> Job: Restate the complete material exactly.

========

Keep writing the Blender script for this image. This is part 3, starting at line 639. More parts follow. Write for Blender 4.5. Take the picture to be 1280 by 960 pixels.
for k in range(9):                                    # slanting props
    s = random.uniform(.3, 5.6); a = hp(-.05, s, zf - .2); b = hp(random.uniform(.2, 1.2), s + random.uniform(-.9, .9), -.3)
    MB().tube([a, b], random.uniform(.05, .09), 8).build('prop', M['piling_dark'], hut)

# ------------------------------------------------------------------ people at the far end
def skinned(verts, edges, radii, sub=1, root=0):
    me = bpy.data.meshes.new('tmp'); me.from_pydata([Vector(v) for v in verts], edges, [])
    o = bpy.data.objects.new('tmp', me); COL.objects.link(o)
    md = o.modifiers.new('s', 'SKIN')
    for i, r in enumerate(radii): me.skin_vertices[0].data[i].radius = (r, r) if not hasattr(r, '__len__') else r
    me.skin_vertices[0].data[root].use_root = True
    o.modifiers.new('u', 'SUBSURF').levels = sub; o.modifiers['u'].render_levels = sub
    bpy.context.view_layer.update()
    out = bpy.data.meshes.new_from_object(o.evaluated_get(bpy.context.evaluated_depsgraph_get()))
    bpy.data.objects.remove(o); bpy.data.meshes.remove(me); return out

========

> Task answer:
Keep writing the Blender script for this image. This is part 3, starting at line 639. More parts follow. Write for Blender 4.5. Take the picture to be 1280 by 960 pixels.
for k in range(9):                                    # slanting props
    s = random.uniform(.3, 5.6); a = hp(-.05, s, zf - .2); b = hp(random.uniform(.2, 1.2), s + random.uniform(-.9, .9), -.3)
    MB().tube([a, b], random.uniform(.05, .09), 8).build('prop', M['piling_dark'], hut)

# ------------------------------------------------------------------ people at the far end
def skinned(verts, edges, radii, sub=1, root=0):
    me = bpy.data.meshes.new('tmp'); me.from_pydata([Vector(v) for v in verts], edges, [])
    o = bpy.data.objects.new('tmp', me); COL.objects.link(o)
    md = o.modifiers.new('s', 'SKIN')
    for i, r in enumerate(radii): me.skin_vertices[0].data[i].radius = (r, r) if not hasattr(r, '__len__') else r
    me.skin_vertices[0].data[root].use_root = True
    o.modifiers.new('u', 'SUBSURF').levels = sub; o.modifiers['u'].render_levels = sub
    bpy.context.view_layer.update()
    out = bpy.data.meshes.new_from_object(o.evaluated_get(bpy.context.evaluated_depsgraph_get()))
    bpy.data.objects.remove(o); bpy.data.meshes.remove(me); return out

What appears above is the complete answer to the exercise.